Seriously, half a brain in Annapolis?

Bob O said...

Green hotel? Why would I leave my three acre farmlet to go there?

Hmmmm.... You got me going.

Jim said...

And boy do I love going to Tysons Corner, the mother of all walkable, pedestrian-friendly environments. Good thing I only have to get there a few days a week.

I've lived in Clarksville for 10 years--in Howard County for close to 20--and I'm happy that someone with local roots was chosen to develop this very valuable site. At the beginning of the process, the Kendalls were invited to be part of the development. Sounds like that probably won't happen. However, a hotel use sounds "interesting", to say the least. Where will the demand come from, without more broadly-based amenities (McD's, Ruby Tuesday)???

Trevor said...

Bob, you said Clarksville and Columbia are different demographically. You couldn't be more inaccurate with that statement. A large portion of River Hill has a Clarksville mailing address, and a large portion of Clarksville's residents pay the CPRA, vote in Village Board elections and are "Columbians." The Gateway School site is directly across the street from the River Hill Village Center, and walking distance from thousands of Columbians. People forget River Hill, but it is just as much Columbia as Wilde Lake, Long Reach, Dorsey Search or Kings' Contrivance.

Now do we have the money to invest in "green" tech? That is an interesting question. I will tell you that the River Hill Village Board is starting to look at forming a master-plan for the 108 corridor, which may or may not involve "green" planning. The board is waiting to hear what comes of the Gateway School site just like everyone else. It will be interesting to see what happens.

Bob O said...

Trevor, thanks for the informative correction. I appreciate it. You seem to know what you're talking about, so a couple of quick questions.

1. Was Clarksville part of Rouse's original plan for Columbia?
2. Do you think Howard County should offer property tax reduction incentives for homeowners who install "green" technologies in their homes?

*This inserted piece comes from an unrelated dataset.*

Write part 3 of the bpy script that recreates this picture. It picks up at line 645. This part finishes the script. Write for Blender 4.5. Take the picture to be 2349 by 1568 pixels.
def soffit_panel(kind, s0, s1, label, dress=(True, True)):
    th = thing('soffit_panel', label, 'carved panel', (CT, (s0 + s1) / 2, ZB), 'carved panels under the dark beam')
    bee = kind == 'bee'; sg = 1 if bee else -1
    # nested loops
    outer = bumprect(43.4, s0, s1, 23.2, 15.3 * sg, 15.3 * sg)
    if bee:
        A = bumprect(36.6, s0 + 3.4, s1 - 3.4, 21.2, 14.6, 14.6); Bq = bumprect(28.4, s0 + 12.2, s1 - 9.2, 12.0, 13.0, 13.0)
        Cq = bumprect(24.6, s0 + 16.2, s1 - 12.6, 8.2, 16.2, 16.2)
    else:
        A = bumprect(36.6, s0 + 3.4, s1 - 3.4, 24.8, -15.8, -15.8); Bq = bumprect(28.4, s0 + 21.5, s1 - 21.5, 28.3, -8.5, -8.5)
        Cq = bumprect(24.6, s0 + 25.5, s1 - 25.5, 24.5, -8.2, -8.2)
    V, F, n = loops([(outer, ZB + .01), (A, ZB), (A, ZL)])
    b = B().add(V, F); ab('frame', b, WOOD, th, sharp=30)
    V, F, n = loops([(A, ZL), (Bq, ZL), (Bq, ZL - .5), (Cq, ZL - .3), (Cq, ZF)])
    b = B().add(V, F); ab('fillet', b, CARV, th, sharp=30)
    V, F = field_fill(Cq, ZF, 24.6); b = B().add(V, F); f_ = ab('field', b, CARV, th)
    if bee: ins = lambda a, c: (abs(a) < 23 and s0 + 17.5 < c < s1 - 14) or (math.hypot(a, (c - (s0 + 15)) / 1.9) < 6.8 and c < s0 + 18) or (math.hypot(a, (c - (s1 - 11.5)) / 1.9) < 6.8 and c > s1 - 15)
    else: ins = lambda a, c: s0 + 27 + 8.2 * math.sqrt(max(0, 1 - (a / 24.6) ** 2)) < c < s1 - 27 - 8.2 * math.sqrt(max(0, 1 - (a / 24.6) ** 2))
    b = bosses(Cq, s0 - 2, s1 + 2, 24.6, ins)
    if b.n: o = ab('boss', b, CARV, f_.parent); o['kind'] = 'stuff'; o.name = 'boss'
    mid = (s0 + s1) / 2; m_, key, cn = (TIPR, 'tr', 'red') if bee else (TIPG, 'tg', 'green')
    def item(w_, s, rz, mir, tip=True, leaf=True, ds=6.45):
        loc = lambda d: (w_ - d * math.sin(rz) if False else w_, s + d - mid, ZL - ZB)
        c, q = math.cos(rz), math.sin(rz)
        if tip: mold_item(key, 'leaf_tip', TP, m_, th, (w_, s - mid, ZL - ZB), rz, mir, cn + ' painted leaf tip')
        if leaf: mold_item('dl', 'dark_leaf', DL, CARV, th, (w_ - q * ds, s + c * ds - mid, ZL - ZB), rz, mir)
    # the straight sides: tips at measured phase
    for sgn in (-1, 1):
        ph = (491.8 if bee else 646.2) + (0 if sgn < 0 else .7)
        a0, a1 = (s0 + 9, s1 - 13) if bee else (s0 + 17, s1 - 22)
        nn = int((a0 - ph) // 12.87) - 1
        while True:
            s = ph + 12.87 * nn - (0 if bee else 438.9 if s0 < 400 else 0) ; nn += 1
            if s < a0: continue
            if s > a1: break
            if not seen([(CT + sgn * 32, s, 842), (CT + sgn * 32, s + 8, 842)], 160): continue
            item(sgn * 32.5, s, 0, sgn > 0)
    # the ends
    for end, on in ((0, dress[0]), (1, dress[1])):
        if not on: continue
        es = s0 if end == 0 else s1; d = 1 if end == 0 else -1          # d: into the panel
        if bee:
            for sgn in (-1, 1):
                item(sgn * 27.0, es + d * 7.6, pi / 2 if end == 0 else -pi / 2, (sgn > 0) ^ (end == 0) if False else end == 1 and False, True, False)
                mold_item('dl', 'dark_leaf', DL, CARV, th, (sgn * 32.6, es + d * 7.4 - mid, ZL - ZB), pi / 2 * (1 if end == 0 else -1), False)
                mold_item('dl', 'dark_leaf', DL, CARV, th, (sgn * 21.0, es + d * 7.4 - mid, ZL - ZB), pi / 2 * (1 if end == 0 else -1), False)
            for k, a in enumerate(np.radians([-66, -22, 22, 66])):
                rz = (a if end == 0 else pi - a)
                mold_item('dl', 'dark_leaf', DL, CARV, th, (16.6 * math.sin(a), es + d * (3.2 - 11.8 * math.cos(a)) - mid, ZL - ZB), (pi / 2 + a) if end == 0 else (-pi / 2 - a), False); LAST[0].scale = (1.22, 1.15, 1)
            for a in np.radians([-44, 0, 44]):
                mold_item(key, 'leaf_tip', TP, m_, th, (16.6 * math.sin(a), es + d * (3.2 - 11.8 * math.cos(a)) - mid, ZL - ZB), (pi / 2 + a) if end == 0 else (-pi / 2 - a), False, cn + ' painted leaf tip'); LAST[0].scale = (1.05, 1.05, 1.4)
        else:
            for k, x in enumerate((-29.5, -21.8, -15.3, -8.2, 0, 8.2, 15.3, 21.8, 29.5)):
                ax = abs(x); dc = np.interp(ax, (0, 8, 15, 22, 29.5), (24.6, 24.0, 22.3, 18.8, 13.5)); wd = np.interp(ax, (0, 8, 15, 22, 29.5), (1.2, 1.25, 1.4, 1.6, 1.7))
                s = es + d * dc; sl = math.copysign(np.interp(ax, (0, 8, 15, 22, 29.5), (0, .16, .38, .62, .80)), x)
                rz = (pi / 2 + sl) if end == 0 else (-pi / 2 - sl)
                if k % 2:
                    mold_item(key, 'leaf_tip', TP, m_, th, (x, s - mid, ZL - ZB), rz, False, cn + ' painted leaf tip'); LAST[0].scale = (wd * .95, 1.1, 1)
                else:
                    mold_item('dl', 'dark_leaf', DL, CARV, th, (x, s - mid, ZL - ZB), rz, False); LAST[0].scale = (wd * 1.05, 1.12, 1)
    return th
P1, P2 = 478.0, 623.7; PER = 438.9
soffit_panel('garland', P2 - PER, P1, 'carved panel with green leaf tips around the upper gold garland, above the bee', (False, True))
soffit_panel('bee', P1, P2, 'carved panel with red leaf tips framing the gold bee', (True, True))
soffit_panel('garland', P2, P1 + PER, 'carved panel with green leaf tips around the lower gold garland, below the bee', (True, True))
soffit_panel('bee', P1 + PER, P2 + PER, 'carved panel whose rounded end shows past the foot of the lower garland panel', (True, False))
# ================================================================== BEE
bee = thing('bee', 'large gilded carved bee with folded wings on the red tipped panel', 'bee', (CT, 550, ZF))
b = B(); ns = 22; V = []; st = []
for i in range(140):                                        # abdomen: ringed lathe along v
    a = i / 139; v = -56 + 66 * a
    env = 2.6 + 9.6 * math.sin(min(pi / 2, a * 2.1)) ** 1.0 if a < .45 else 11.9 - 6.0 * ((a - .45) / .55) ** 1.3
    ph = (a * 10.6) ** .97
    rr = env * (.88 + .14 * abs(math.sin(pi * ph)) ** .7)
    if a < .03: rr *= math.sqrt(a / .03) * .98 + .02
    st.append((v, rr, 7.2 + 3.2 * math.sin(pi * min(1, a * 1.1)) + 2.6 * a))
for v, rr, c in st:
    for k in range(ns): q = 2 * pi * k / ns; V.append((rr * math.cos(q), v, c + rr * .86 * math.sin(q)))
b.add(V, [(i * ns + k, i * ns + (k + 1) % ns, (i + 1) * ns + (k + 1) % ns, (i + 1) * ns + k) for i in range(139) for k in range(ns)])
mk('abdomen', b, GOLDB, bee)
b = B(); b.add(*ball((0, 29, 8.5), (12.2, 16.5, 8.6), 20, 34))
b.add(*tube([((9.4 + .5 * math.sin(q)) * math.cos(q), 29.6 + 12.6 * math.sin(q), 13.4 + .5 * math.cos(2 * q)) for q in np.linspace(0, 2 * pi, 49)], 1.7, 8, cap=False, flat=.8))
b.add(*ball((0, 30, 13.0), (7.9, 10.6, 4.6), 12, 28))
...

These aren't leading questions. I'm actually interested in knowing the answers. Thanks. And thanks for using a real name...I'm getting a bit leery of that guy named "Anonymous."

Anonymous said...

Well, I dont know about a hotel. Like others have said, how many people are really going to stay in River Hill? A few nice (non chain) resturants would be a great start. But for god sakes, whatever gets done NO MORE BANKS !!! First, who actually walks into a bank anymore anyway? Its all electronic, no need for a physical bank. Besides we have what 6 or 7 within 5 minutes walking distance?

How about something interesting like a bakery or a trader joes type place? Something to bring a little variety and competition to the river hill area would be a refresing chage instead of another clone of every other village center and strip mall in columbia or maryland???